* [Dataset section]:
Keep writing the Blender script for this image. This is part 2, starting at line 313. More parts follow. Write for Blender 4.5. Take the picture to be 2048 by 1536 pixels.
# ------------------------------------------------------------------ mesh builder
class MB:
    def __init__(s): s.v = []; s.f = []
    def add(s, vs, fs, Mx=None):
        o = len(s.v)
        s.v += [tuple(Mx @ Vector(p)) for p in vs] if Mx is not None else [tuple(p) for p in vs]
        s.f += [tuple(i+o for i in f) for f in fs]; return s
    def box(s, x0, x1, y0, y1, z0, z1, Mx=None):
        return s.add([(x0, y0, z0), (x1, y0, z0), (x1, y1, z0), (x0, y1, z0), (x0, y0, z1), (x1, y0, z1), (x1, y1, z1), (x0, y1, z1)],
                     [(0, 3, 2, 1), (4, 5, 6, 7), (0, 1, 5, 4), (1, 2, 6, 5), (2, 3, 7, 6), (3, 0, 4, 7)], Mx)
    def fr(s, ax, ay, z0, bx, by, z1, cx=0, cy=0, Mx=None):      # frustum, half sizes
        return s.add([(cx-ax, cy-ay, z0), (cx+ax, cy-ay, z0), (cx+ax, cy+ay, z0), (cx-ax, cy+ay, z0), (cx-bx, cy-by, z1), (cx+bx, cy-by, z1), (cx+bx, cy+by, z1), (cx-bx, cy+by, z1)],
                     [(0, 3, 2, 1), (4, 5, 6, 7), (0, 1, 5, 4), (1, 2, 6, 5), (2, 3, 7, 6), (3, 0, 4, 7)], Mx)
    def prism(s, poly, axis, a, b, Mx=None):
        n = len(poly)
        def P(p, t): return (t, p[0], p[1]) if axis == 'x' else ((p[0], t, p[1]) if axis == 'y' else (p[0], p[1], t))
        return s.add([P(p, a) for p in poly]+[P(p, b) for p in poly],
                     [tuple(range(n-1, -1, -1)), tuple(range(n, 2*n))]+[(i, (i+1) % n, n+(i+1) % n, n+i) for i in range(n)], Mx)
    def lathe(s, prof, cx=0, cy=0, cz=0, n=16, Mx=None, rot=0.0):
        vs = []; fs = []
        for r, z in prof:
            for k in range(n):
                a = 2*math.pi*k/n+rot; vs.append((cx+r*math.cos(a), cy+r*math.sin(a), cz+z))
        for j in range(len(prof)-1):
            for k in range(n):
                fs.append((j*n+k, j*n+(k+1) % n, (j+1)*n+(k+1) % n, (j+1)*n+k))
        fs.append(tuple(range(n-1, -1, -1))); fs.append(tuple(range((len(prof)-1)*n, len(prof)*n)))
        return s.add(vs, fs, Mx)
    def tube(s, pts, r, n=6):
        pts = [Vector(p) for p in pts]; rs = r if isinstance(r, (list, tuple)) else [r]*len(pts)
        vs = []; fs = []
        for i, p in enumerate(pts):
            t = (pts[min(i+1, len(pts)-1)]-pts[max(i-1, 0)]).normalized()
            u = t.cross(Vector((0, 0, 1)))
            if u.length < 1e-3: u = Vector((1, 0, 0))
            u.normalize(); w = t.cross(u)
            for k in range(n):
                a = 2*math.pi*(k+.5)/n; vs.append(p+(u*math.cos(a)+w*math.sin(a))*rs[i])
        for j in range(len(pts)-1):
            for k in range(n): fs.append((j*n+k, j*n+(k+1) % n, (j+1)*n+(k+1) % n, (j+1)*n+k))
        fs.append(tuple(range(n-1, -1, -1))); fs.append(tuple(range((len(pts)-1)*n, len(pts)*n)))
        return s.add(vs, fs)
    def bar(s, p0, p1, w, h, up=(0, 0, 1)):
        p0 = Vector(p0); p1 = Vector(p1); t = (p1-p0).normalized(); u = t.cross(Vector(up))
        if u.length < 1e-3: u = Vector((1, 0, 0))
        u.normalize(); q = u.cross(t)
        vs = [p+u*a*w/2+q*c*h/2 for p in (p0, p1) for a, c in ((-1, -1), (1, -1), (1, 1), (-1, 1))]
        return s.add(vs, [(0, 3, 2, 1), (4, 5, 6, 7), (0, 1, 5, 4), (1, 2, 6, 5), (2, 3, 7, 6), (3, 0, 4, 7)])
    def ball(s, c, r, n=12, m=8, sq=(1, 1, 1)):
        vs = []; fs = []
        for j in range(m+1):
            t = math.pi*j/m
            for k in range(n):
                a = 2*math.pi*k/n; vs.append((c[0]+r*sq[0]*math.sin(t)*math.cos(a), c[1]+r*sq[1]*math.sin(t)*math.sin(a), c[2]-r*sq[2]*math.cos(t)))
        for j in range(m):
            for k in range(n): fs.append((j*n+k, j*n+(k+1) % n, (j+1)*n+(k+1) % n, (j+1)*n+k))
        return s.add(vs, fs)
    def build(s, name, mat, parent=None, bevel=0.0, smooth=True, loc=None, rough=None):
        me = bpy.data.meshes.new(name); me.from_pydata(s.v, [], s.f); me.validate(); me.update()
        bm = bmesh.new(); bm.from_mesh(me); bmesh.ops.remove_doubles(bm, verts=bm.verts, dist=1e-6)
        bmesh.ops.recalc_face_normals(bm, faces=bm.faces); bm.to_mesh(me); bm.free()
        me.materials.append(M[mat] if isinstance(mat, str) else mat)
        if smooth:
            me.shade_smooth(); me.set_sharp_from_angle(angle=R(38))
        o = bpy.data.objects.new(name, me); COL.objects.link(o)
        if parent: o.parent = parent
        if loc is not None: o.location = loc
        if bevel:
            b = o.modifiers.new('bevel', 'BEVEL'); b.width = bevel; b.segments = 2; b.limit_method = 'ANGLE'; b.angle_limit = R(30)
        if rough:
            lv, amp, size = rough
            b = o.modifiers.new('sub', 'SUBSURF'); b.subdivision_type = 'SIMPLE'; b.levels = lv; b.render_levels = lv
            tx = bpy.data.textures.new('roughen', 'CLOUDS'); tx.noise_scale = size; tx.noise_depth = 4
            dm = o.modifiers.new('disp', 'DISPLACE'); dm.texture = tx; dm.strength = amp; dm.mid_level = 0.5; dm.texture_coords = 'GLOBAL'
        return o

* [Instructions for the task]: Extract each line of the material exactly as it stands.

* [Exercise result]:
Keep writing the Blender script for this image. This is part 2, starting at line 313. More parts follow. Write for Blender 4.5. Take the picture to be 2048 by 1536 pixels.
# ------------------------------------------------------------------ mesh builder
class MB:
    def __init__(s): s.v = []; s.f = []
    def add(s, vs, fs, Mx=None):
        o = len(s.v)
        s.v += [tuple(Mx @ Vector(p)) for p in vs] if Mx is not None else [tuple(p) for p in vs]
        s.f += [tuple(i+o for i in f) for f in fs]; return s
    def box(s, x0, x1, y0, y1, z0, z1, Mx=None):
        return s.add([(x0, y0, z0), (x1, y0, z0), (x1, y1, z0), (x0, y1, z0), (x0, y0, z1), (x1, y0, z1), (x1, y1, z1), (x0, y1, z1)],
                     [(0, 3, 2, 1), (4, 5, 6, 7), (0, 1, 5, 4), (1, 2, 6, 5), (2, 3, 7, 6), (3, 0, 4, 7)], Mx)
    def fr(s, ax, ay, z0, bx, by, z1, cx=0, cy=0, Mx=None):      # frustum, half sizes
        return s.add([(cx-ax, cy-ay, z0), (cx+ax, cy-ay, z0), (cx+ax, cy+ay, z0), (cx-ax, cy+ay, z0), (cx-bx, cy-by, z1), (cx+bx, cy-by, z1), (cx+bx, cy+by, z1), (cx-bx, cy+by, z1)],
                     [(0, 3, 2, 1), (4, 5, 6, 7), (0, 1, 5, 4), (1, 2, 6, 5), (2, 3, 7, 6), (3, 0, 4, 7)], Mx)
    def prism(s, poly, axis, a, b, Mx=None):
        n = len(poly)
        def P(p, t): return (t, p[0], p[1]) if axis == 'x' else ((p[0], t, p[1]) if axis == 'y' else (p[0], p[1], t))
        return s.add([P(p, a) for p in poly]+[P(p, b) for p in poly],
                     [tuple(range(n-1, -1, -1)), tuple(range(n, 2*n))]+[(i, (i+1) % n, n+(i+1) % n, n+i) for i in range(n)], Mx)
    def lathe(s, prof, cx=0, cy=0, cz=0, n=16, Mx=None, rot=0.0):
        vs = []; fs = []
        for r, z in prof:
            for k in range(n):
                a = 2*math.pi*k/n+rot; vs.append((cx+r*math.cos(a), cy+r*math.sin(a), cz+z))
        for j in range(len(prof)-1):
            for k in range(n):
                fs.append((j*n+k, j*n+(k+1) % n, (j+1)*n+(k+1) % n, (j+1)*n+k))
        fs.append(tuple(range(n-1, -1, -1))); fs.append(tuple(range((len(prof)-1)*n, len(prof)*n)))
        return s.add(vs, fs, Mx)
    def tube(s, pts, r, n=6):
        pts = [Vector(p) for p in pts]; rs = r if isinstance(r, (list, tuple)) else [r]*len(pts)
        vs = []; fs = []
        for i, p in enumerate(pts):
            t = (pts[min(i+1, len(pts)-1)]-pts[max(i-1, 0)]).normalized()
            u = t.cross(Vector((0, 0, 1)))
            if u.length < 1e-3: u = Vector((1, 0, 0))
            u.normalize(); w = t.cross(u)
            for k in range(n):
                a = 2*math.pi*(k+.5)/n; vs.append(p+(u*math.cos(a)+w*math.sin(a))*rs[i])
        for j in range(len(pts)-1):
            for k in range(n): fs.append((j*n+k, j*n+(k+1) % n, (j+1)*n+(k+1) % n, (j+1)*n+k))
        fs.append(tuple(range(n-1, -1, -1))); fs.append(tuple(range((len(pts)-1)*n, len(pts)*n)))
        return s.add(vs, fs)
    def bar(s, p0, p1, w, h, up=(0, 0, 1)):
        p0 = Vector(p0); p1 = Vector(p1); t = (p1-p0).normalized(); u = t.cross(Vector(up))
        if u.length < 1e-3: u = Vector((1, 0, 0))
        u.normalize(); q = u.cross(t)
        vs = [p+u*a*w/2+q*c*h/2 for p in (p0, p1) for a, c in ((-1, -1), (1, -1), (1, 1), (-1, 1))]
        return s.add(vs, [(0, 3, 2, 1), (4, 5, 6, 7), (0, 1, 5, 4), (1, 2, 6, 5), (2, 3, 7, 6), (3, 0, 4, 7)])
    def ball(s, c, r, n=12, m=8, sq=(1, 1, 1)):
        vs = []; fs = []
        for j in range(m+1):
            t = math.pi*j/m
            for k in range(n):
                a = 2*math.pi*k/n; vs.append((c[0]+r*sq[0]*math.sin(t)*math.cos(a), c[1]+r*sq[1]*math.sin(t)*math.sin(a), c[2]-r*sq[2]*math.cos(t)))
        for j in range(m):
            for k in range(n): fs.append((j*n+k, j*n+(k+1) % n, (j+1)*n+(k+1) % n, (j+1)*n+k))
        return s.add(vs, fs)
    def build(s, name, mat, parent=None, bevel=0.0, smooth=True, loc=None, rough=None):
        me = bpy.data.meshes.new(name); me.from_pydata(s.v, [], s.f); me.validate(); me.update()
        bm = bmesh.new(); bm.from_mesh(me); bmesh.ops.remove_doubles(bm, verts=bm.verts, dist=1e-6)
        bmesh.ops.recalc_face_normals(bm, faces=bm.faces); bm.to_mesh(me); bm.free()
        me.materials.append(M[mat] if isinstance(mat, str) else mat)
        if smooth:
            me.shade_smooth(); me.set_sharp_from_angle(angle=R(38))
        o = bpy.data.objects.new(name, me); COL.objects.link(o)
        if parent: o.parent = parent
        if loc is not None: o.location = loc
        if bevel:
            b = o.modifiers.new('bevel', 'BEVEL'); b.width = bevel; b.segments = 2; b.limit_method = 'ANGLE'; b.angle_limit = R(30)
        if rough:
            lv, amp, size = rough
            b = o.modifiers.new('sub', 'SUBSURF'); b.subdivision_type = 'SIMPLE'; b.levels = lv; b.render_levels = lv
            tx = bpy.data.textures.new('roughen', 'CLOUDS'); tx.noise_scale = size; tx.noise_depth = 4
            dm = o.modifiers.new('disp', 'DISPLACE'); dm.texture = tx; dm.strength = amp; dm.mid_level = 0.5; dm.texture_coords = 'GLOBAL'
        return o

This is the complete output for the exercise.